Where do I start?? Bishop's Weed, Jupiter's beard, vinca - both varigated and green, plumbago, varigated ribbon grass, gooseneck loosestrife, and northern sea oats (chasmanthium latifolium). The sea oats was never a problem until this year and now they are EVERYWHERE.
A couple of you have mentioned the sweet autumn clematis being a problem. Does it spread or does it just get too big? I was thinking about planting it.
Sweet autumn clematis re-seeds a LOT. It is being mentioned more and more often as an invasive plant that should be avoided in some states -- especially in the mid-Atlantic region.
It can get very large -- more than 100 feet tall, but can be cut to the ground every year to keep it under 20'. Yep, it usually grows to 20' in a year. If you cut it to the ground in the fall, after blooming, re-seeding troubles are eliminated. And the smell! Wow!
Thanks lupinelover. You have just saved me a truck-load of trouble. I need a vine to grow on a trellace over our koi pond. Preferably one that is not too messy. Any suggestions.

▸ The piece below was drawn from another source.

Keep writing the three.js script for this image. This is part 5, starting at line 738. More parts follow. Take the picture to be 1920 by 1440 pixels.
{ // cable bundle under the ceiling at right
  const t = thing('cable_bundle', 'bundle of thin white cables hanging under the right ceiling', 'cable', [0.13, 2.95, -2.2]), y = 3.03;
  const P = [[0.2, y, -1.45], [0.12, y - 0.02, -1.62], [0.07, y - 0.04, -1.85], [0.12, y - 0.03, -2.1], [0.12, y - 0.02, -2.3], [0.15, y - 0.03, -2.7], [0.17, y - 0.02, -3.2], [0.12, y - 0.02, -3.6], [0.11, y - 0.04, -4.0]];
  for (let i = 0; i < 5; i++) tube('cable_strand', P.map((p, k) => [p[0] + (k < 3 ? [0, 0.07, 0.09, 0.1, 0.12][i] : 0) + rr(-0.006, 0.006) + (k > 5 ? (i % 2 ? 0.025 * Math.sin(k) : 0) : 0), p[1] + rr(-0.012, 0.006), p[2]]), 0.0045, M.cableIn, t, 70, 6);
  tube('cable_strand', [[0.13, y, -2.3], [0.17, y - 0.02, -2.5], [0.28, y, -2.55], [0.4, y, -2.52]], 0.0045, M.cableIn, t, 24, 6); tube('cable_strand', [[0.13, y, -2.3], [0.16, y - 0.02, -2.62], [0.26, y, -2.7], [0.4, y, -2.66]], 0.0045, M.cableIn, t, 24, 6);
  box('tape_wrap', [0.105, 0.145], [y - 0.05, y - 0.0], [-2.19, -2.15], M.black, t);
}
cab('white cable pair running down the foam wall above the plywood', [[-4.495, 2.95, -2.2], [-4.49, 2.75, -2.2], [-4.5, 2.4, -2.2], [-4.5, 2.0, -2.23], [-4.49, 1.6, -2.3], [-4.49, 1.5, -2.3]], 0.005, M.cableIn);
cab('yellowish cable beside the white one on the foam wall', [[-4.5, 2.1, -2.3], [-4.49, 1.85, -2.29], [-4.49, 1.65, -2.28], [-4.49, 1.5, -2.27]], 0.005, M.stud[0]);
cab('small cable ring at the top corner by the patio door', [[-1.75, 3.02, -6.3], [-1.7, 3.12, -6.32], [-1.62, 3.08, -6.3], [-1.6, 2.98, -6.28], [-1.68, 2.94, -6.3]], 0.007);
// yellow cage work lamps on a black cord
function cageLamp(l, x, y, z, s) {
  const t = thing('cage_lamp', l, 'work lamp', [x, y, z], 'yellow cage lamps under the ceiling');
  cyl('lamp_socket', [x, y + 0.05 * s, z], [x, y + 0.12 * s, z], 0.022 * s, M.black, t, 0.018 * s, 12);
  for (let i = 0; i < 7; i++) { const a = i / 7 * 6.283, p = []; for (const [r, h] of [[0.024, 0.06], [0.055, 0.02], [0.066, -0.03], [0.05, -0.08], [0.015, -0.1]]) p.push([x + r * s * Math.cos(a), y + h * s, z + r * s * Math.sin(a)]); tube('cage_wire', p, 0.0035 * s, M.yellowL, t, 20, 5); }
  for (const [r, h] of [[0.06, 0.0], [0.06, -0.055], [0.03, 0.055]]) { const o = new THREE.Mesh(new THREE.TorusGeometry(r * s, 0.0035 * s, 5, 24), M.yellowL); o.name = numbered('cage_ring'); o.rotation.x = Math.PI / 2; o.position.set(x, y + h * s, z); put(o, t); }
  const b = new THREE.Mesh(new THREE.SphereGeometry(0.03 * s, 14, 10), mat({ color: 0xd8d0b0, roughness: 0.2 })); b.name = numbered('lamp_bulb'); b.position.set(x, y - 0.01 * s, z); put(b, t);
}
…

How about Gloriousa Lily? Mine are absolutely non-messy. Non-hardy, too, but are easy to store until spring.
Or perhaps a mandevilla? Cat's claw? Many of the tropical vines are not messy, and don't have enough time to ripen their seeds to be seriously invasive in colder areas. They are also easy to over-winter indoors, and so they would cover a lot of trellis space during the summer.
Or how about jasmine? Some of the species may be hardy enough to survive your winters -- not sure how they would do in the desert climate, tho.